Monday, 13 February 2012

Who are the real welfare scroungers? The 'Poverty Pimps' on the Government's work experience programme?

In a recent interview about the Government`s 'Work Programme', Employment Minister, Chris Grayling, had this to say:

"What we have tried to do is create a situation where our interests and the interests of providers are really aligned. They (the providers), can make shed loads of money by doing things we would absolutely love them to do."

Undoubtedly, over the years, some poverty pimps who have been involved in delivering government schemes for the unmemployed have made 'shed loads of money' out of the taxpayer, but to what extent, has this been value for taxpayers money?

One of the 18 mainly private companies that has been contracted to run the Government's 'Work Programme' is 'Action for Employment' (A4e), whose majority shareholder, is the multi-millionaire Emma Harrison.

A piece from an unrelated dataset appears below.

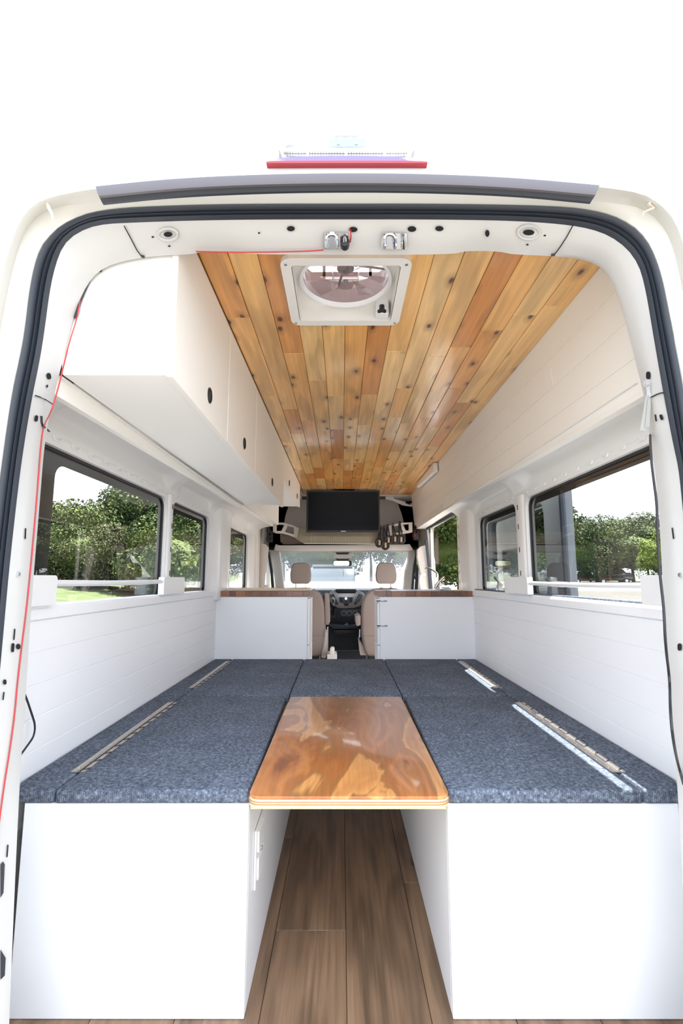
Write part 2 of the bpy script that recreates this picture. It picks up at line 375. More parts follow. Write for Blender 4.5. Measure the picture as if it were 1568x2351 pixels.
# body sides with window holes
WIN_L = [(1.36, 2.445), (2.53, 3.24), (3.80, 4.60)]
WIN_R = [(1.36, 2.445), (2.585, 3.315)]
WZ = (.975, 1.478)
def body_side(name, X, sgn, y1, wins, y0=1.27):
    o = struct_empty(name)
    bm = B()
    holed(bm, [(y0, -.02), (y1, -.02), (y1, 1.495), (y0, 1.495)], [rrect(a, b, WZ[0], WZ[1], .055) for a, b in wins], lambda a, b: (X, a, b), (sgn * .028, 0, 0))
    obj('side_panel', bm, 'van_primer', o); return o
def bay(y, wins):
    r = 0
    for a, b in wins:
        t = min((y - a) / .10, (b - y) / .10); t = max(0, min(1, t)); r = max(r, t * t * (3 - 2 * t))
    return r
def header_band(o, X, sgn, y0, y1, wins, xin, ztop):
    bm = B(); cs = []
    for i in range(15):
        t = i / 14; row = []
        for j in range(161):
            y = y0 + (y1 - y0) * j / 160; s = bay(y, wins)
            a = t * math.pi / 2
            x = X - sgn * (abs(X - xin)) * (1 - math.cos(a)); z = 1.492 + (ztop - 1.492) * math.sin(a)
            k = .030 * s * max(0, math.sin(math.pi * min(1, max(0, (t - .18) / .6)))) ** .8
            x += sgn * k * .8; z += k * .8
            row.append((x, y, z))
        cs.append(row)
    loft(bm, cs); obj('window_header', bm, 'van_primer', o, smooth=True, angle=60)
    # pressed weld flange with its scalloped edge
    for a, b in wins:
        bm = B(); pts = []
        n = int((b - a) / .035)
        for k in range(n * 4):
            y = a + .02 + (b - a - .04) * k / (n * 4 - 1); q = (k // 2) % 6
            pts.append((X - sgn * (.004), y, 1.500 + (.006 if q < 4 else -.004)))
        tube(bm, pts, .0035, 5); obj('weld_flange', bm, 'van_primer', o, smooth=True)
wl = body_side('wall_left', XL, -1, 5.05, WIN_L); wr = body_side('wall_right', XR, 1, 3.79, WIN_R)
header_band(wl, XL, -1, 1.27, 4.95, WIN_L, -.715, 1.60); header_band(wr, XR, 1, 1.27, 3.79, WIN_R, .80, 1.60)
# rounded structural pillars between the window bays
def body_pillar(o, X, sgn, y0, y1, dep, z0=.93, z1=1.54):
    bm = B(); prof = []
    for k in range(13):
        a = k / 12; y = y0 + (y1 - y0) * a
        prof.append((dep * (math.sin(math.pi * a) ** .35 if 0 < a < 1 else 0), y))
    cs = []
    for j in range(12):
        t = j / 11; z = z0 + (z1 - z0) * t; f = 1
        cs.append([(X - sgn * d * f, y, z) for d, y in prof])
    loft(bm, cs); obj('pillar', bm, 'van_primer', o, smooth=True, angle=60)
body_pillar(wl, XL, -1, 3.33, 3.76, .055, z1=1.60); body_pillar(wr, XR, 1, 3.40, 3.79, .045, z1=1.60)
body_pillar(wl, XL, -1, 2.455, 2.52, .012, z1=1.50); body_pillar(wr, XR, 1, 2.46, 2.57, .012, z1=1.50)
for o_, X, s, ys in ((wl, XL, 1, (2.49,)), (wr, XR, -1, (2.52,))):
    for y in ys:
        for z in (1.10, 1.22, 1.34, 1.44):
            bm = B(); box(bm, X + s * .002, X + s * (.0138 if y < 3 else .058), y - .003, y + .003, z - .013, z + .013); obj('slot', bm, 'hole_black', o_)
# windows: rubber gasket, dark printed border, glass
def window(n, X, sgn, a, b, fl, fr_, ft, fb):
    o = struct_empty('window_%d' % n, (X, (a + b) / 2, 1.2))
    f = lambda y, z: (X + sgn * .022, y, z)
    bm = B(); holed(bm, rrect(a - .02, b + .02, WZ[0] - .02, WZ[1] + .02, .06), [rrect(a + .012, b - .012, WZ[0] + .01, WZ[1] - .010, .05)], lambda y, z: (X + sgn * .016, y, z), (sgn * .008, 0, 0))
    obj('gasket', bm, 'black_plastic', o)
    bm = B(); holed(bm, rrect(a, b, WZ[0], WZ[1], .05), [rrect(a + fl, b - fr_, WZ[0] + fb, WZ[1] - ft, .045)], lambda y, z: (X + sgn * .0265, y, z), (sgn * .001, 0, 0))
    obj('printed_border', bm, 'frit', o)
    bm = B(); vs_ = [bm.verts.new(f(y, z)) for y, z in rrect(a - .01, b + .01, WZ[0] - .01, WZ[1] + .01, .05)]; bm.faces.new(vs_)
    obj('pane', bm, 'window_glass', o)
window(1, XL, -1, *WIN_L[0], .16, .045, .042, .012); window(2, XL, -1, *WIN_L[1], .05, .10, .05, .012); window(3, XL, -1, *WIN_L[2], .05, .10, .05, .012)
window(4, XR, 1, *WIN_R[0], .06, .045, .040, .012); window(5, XR, 1, *WIN_R[1], .05, .10, .04, .012)

# lower shiplap lining, board by board
def shiplap(o, X, sgn, z0, z1, pitch, y0, y1, th=.012, name='plank', m='shiplap', zf=None):
    z = z1
    while z > z0 + .01:
        a = max(z0, z - pitch); bm = B(); box(bm, min(X, X + sgn * th), max(X, X + sgn * th), y0, y1, a + .0012, z - .0012, .0012, 1); obj(name, bm, m, o); z = a
bm = B(); box(bm, LW - .003, LW - .014, 1.2, 3.43, .4, .96); obj('backing', bm, 'shiplap', wl)
bm = B(); box(bm, RW + .003, RW + .015, 1.2, 3.43, .4, .96); obj('backing', bm, 'shiplap', wr)
shiplap(wl, LW, -1, .43, .955, .0905, 1.22, 3.43); shiplap(wr, RW, 1, .43, .955, .0905, 1.22, 3.43)
for n, X, s in ((1, LW, -1), (2, RW, 1)):
    bm = B(); a, b = sorted((X + (-s) * .008, X + s * .016)); box(bm, a, b, 1.22, 3.43, .956, .988, .003); a, b = sorted((X - s * .004, X + s * .045)); box(bm, a, b, 1.22, 3.43, .986, .996, .003)
    tag(obj('trim_%d' % n, bm, 'shiplap'), kind='structure')
bm = B(); box(bm, RW + .006, RW + .03, 1.35, 3.43, .9965, 1.002, .002); tag(obj('trim_3', bm, 'carpet'), kind='structure')
# upper right lining
ur = struct_empty('wall_right_upper')
NB = 4; zt, zb_ = 2.0, 1.575
xx = lambda z: .776 + (2.0 - z) / .43 * .035
def zlow(y): return 1.560 + (y - 1.2) * .022
for k in range(NB):
    bm = B(); ya, yb = 1.16, 5.38
    def zz(y, t): return 2.0 - (2.0 - zlow(y)) * t
    t0, t1 = k / NB + .0012, (k + 1) / NB - .0012
    cuts = [ya] + [[2.9], [1.75, 4.2], [3.4], [2.3, 4.6]][k] + [yb]
    for a, b in zip(cuts, cuts[1:]):
        bm = B(); a += .0008; b -= .0008
        P = [(xx(zz(y, t)), y, zz(y, t)) for y, t in ((a, t0), (b, t0), (b, t1), (a, t1))]
        prism(bm, P, (.005, 0, 0), .0008, 1); obj('plank', bm, 'warm_white', ur)
bm = B(); prism(bm, [(xx(2.0) + .0022, 1.16, 2.0), (xx(2.0) + .0022, 5.38, 2.0), (xx(1.65) + .0022, 5.38, zlow(5.38)), (xx(1.56) + .0022, 1.16, zlow(1.16))], (.004, 0, 0)); obj('backing', bm, 'warm_white', ur)
bm = B(); prism(bm, [(xx(1.56) - .004, 1.16, zlow(1.16) - .004), (xx(1.65) - .004, 5.38, zlow(5.38) - .004), (xx(1.65) - .004, 5.38, zlow(5.38) + .012), (xx(1.56) - .004, 1.16, zlow(1.16) + .012)], (.03, 0, 0), .002); tag(obj('edge_strip', bm, 'warm_white', ur))
# left rail under the cabinets
bm = B(); P = [(-.705, 1.145, 1.521), (-.70, 4.95, 1.60), (-.70, 4.95, 1.64), (-.70, 1.145, 1.566)]
prism(bm, P, (-.022, 0, 0), .003); box(bm, -.74, -.69, 1.145, 3.4, 1.563, 1.568); tag(obj('trim_4', bm, 'warm_white'), kind='structure')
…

At a recent session of the House of Commons 'Public Accounts Committee', it was claimed that A4e had an 'abysmal' record of delivering government programmes and the committee asked why the company had been awarded contracts to provide the 'Work Programme'. Margaret Hodge, the Labour MP who chairs the committee, wanted to know why the government had awarded new contracts to companies with such a poor track record and she added:

"It seemed rather surprising to me that you didn't have regard to the past performance of contractors. Why not?" she asked the Department of Work and Pensions (DWP) permanent secretary, Robert Devereux, and added: "A4e...their performance on (Pathways-to-Work) was abysmal."

Richard Bacon, a committee member then pointed out that A4e, only got 9% of clients into employment in the 'Pathways-to-Work' programme when 30% had been expected.

Mr. Devereux told the committee that because other companies who had bid to run the 'Work Programme' had not got previous experience of running welfare-to-work schemes, it would not have been possible to look at their previous performance. He then told the committee that most of the welfare-to-work providers who had run the previous scheme, had underperformed.

In an attempt to discover where public money paid to A4e ended up, Andrew Dutton, the chief executive of A4e, told the committee that all the companies UK turnover last year, of between £160m and £180m, came from government contracts. He also added that of the £11m paid in dividends to five A4e shareholders, 87% (£9,570,000), went to Emma Harrison. Dutton told the committee that the dividend paid to the five company shareholders reflected their personal risk and pointed out that some shareholders, had effectively "put their own homes and mortgages on the line."

Despite all this talk of personal risk, delivering welfare-to-work schemes for the government, has delivered 'shed loads of money' for Emma Harrison if not jobs for people on the 'Pathways-to-Work' programme. In 2002, this former steel workers' daughter, bought the 100 acre Thornbridge Hall in Derbyshire for £5m. As one former A4e employee once told me, it was a joke amongst company staff that the company logo, A4e, really stood for, 'All 4 Emma'.

As regards the 'Work Programme', the Government have decided that they will not release figures concerning an analysis of the scheme, until the scheme has been running for 18 months, in October. But the 'National Audit Office' claims that the Government's calculation of the number people who will obtain work, is 'over-optimistic'.

Lawyers acting for Cait Reilly, the 22-year-old geology graduate from Birmingham, -who is suing the Government because she claims that by forcing her to do unpaid work for her dole money, it breached the Human Rights Act (HRA), - have written to a number of companies demanding to know whether they intend to continue participating in the government-led 'work experience programme'. The letter which was leaked to the 'Daily Mail' newspaper, says that the "schemes are unlawful and go beyond the Government's powers." The letter also points out that Ms. Reilly, considers that the work-for-dole schemes, breached the prohibition of compulsory labour set out in the HRA. Among the firms that have been sent the letter and are getting unpaid free labour, are: Tesco, Boots, Holland & Barrett, Sainsbury's, Argos, Asda, Matalan, Primark, McDonald's and Burger King. The letter also says that the book seller 'Waterstones' have recently withdrawn from the work experience scheme.

Though the DWP say that this is an attempt to deny opportunities for young people and helping them into work, Phil Shiner, of 'Public Interest Lawyers' said:

"By filling jobs with unpaid workers, there are fewer jobs available for Britain's 2.6 million unemployed. The letter was sent to encourage employers to consider the 'moral and legal principles' of unpaid work experience. It is not a threatening letter."